The Maastricht Treaty on monetary union lays down criteria for potential member countries including inflation, budget deficits andpublic debt. Former communist nations such as Poland and Hungary will probably have the most trouble getting close on the inflation rate, which is only around one percent a year in the present 11-nation euro zone.

They have already cut inflation significantly and Stankovsky was optimistic they could make the grade relatively soon. "In two to five years inflation in most or all of the eastern European countries could be brought down," he said.

The whole issue of when the six countries selected for "fast-track" negotiations to join the EU -- five ex-communist countries plus Cyprus -- is shrouded in uncertainty.

The hopes of most governments to join the Union in 2003 --Hungary is aiming for 2002 -- are seen as unrealistic.

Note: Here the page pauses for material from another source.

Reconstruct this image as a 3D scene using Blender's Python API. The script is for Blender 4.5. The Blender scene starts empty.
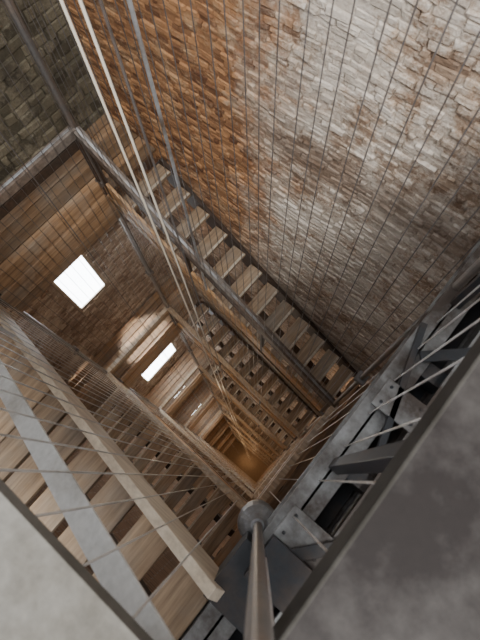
import bpy, math, random
from mathutils import Vector, Matrix
random.seed(7)
LV=8
H=4.4+4.7*LV
TH=math.radians(40)
XD,XB,YC,YA=-3.2,0.2,-0.35,1.27
WX0,WX1,WY0,WY1=-4.1,1.05,-1.25,2.1
G=.05
DROP=2.35

# ---------------------------------------------------------------- materials
def new_mat(name):
    m=bpy.data.materials.new(name); m.use_nodes=True
    nt=m.node_tree; nt.nodes.clear()
    o=nt.nodes.new('ShaderNodeOutputMaterial'); b=nt.nodes.new('ShaderNodeBsdfPrincipled')
    nt.links.new(b.outputs[0],o.inputs[0])
    return m,nt,b
def N(nt,t,**kw):
    n=nt.nodes.new(t)
    for k,v in kw.items(): setattr(n,k,v)
    return n
def val(nt,op,a,b=None,clamp=False):
    n=N(nt,'ShaderNodeMath',operation=op); n.use_clamp=clamp
    for i,s in enumerate((a,b)):
        if s is None: continue
        if isinstance(s,(int,float)): n.inputs[i].default_value=s
        else: nt.links.new(s,n.inputs[i])
    return n.outputs[0]
def mix(nt,f,a,b,blend='MIX'):
    n=N(nt,'ShaderNodeMixRGB',blend_type=blend)
    for i,s in enumerate((f,a,b)):
        if isinstance(s,(int,float)): n.inputs[i].default_value=s
        elif isinstance(s,tuple): n.inputs[i].default_value=(*s,1)
        else: nt.links.new(s,n.inputs[i])
    return n.outputs[0]
def noise(nt,vec,scale,detail=4,rough=.6):
    n=N(nt,'ShaderNodeTexNoise'); n.inputs['Scale'].default_value=scale
    n.inputs['Detail'].default_value=detail; n.inputs['Roughness'].default_value=rough
    nt.links.new(vec,n.inputs['Vector']); return n.outputs['Fac']
def ramp(nt,f,a,b):
    n=N(nt,'ShaderNodeMapRange'); n.inputs['From Min'].default_value=a; n.inputs['From Max'].default_value=b
    nt.links.new(f,n.inputs['Value']); return n.outputs[0]
def bump(nt,b,h,st,dist=.02):
    n=N(nt,'ShaderNodeBump'); n.inputs['Strength'].default_value=st; n.inputs['Distance'].default_value=dist
    nt.links.new(h,n.inputs['Height']); nt.links.new(n.outputs[0],b.inputs['Normal'])
def world_pos(nt):
    # object space shifted so that patterns stay fixed relative to the top of the tower
    tc=N(nt,'ShaderNodeTexCoord'); a=N(nt,'ShaderNodeVectorMath',operation='ADD')
    nt.links.new(tc.outputs['Object'],a.inputs[0]); a.inputs[1].default_value=(0,0,32.6-H); return a.outputs[0]

def wood(name,sc,dark,light,grey,lo=.5,hi=1.3):
    m,nt,b=new_mat(name)
    tc=N(nt,'ShaderNodeTexCoord'); at=N(nt,'ShaderNodeAttribute',attribute_name='tint')
    mp=N(nt,'ShaderNodeMapping'); mp.inputs['Scale'].default_value=sc
    nt.links.new(tc.outputs['Object'],mp.inputs['Vector'])
    ad=N(nt,'ShaderNodeVectorMath',operation='ADD'); nt.links.new(mp.outputs[0],ad.inputs[0])
    s=N(nt,'ShaderNodeVectorMath',operation='SCALE'); nt.links.new(at.outputs['Color'],s.inputs[0]); s.inputs['Scale'].default_value=40
    nt.links.new(s.outputs[0],ad.inputs[1])
    g=noise(nt,ad.outputs[0],1.0,6,.7)
    c=mix(nt,ramp(nt,g,.3,.7),dark,light)
    c=mix(nt,ramp(nt,noise(nt,tc.outputs['Object'],2.3,5),.45,.7),c,mix(nt,ramp(nt,g,.3,.7),tuple(q*.5 for q in grey),grey))
    sp=N(nt,'ShaderNodeSeparateColor'); nt.links.new(at.outputs['Color'],sp.inputs[0])
    v=ramp(nt,sp.outputs[0],0,1); v.node.inputs['To Min'].default_value=lo; v.node.inputs['To Max'].default_value=hi
    c=mix(nt,1.0,c,v,'MULTIPLY')
    nt.links.new(c,b.inputs['Base Color']); b.inputs['Roughness'].default_value=.6
    bump(nt,b,g,.5,.006)
    return m
WX=wood('wood_grain_x',(1.2,28,28),(.20,.10,.04),(.60,.36,.17),(.46,.36,.26))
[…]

According to the poll respondents, based in 25 countries from Iceland and Portugal to the Baltic states and Cyprus, 2005 is more likely, according to the median of their forecasts. A number of respondents said even this date could slip several years and this would have knock-on effectsfor joining the euro.

Central and eastern Europe has made steady progress on inflation. Poland and Hungary both had annual inflation rates of over 20 per cent until late 1996 but they are now around six and nine percent respectively.

Krzyzstof Rybinski of ING Barings in Warsaw said the finalle in the battle against inflation can be the toughest. "It's easy to bring inflation down to 4-5 pct but very difficult to bring it down under two per cent as it is in Euroland," he said.

The Czech Republic has already cut inflation to about 2.5 per cent but the cost has been high. The rigid monetary policy used to achieve this has pushed the economy into recession. Gross domestic product shrank 4.1 per cent year-on-year in the fourth quarter last year.

Polish officials are the most enthusiastic about joining EMU quickly. Central bank governor Hanna Gronkiewicz-Waltz has forecast Poland will be in EMU between 2005 and 2008.

Supporters say joining EMU will allow eastern Europe to import the euro's monetarycredibility. It would reduce currency risk, allow interest rates to fall and boost investment.

But EMU membership would subject central and eastern European countries to heavy competition from abroad without the possibility of currency devaluation to ease the shock.

Last month Duisenberg advised Poles to keep their options open. "Any premature decision on the adoption of the euro could have severe repercussions on a country's competitiveness and trigger painful economic adjustments," he said.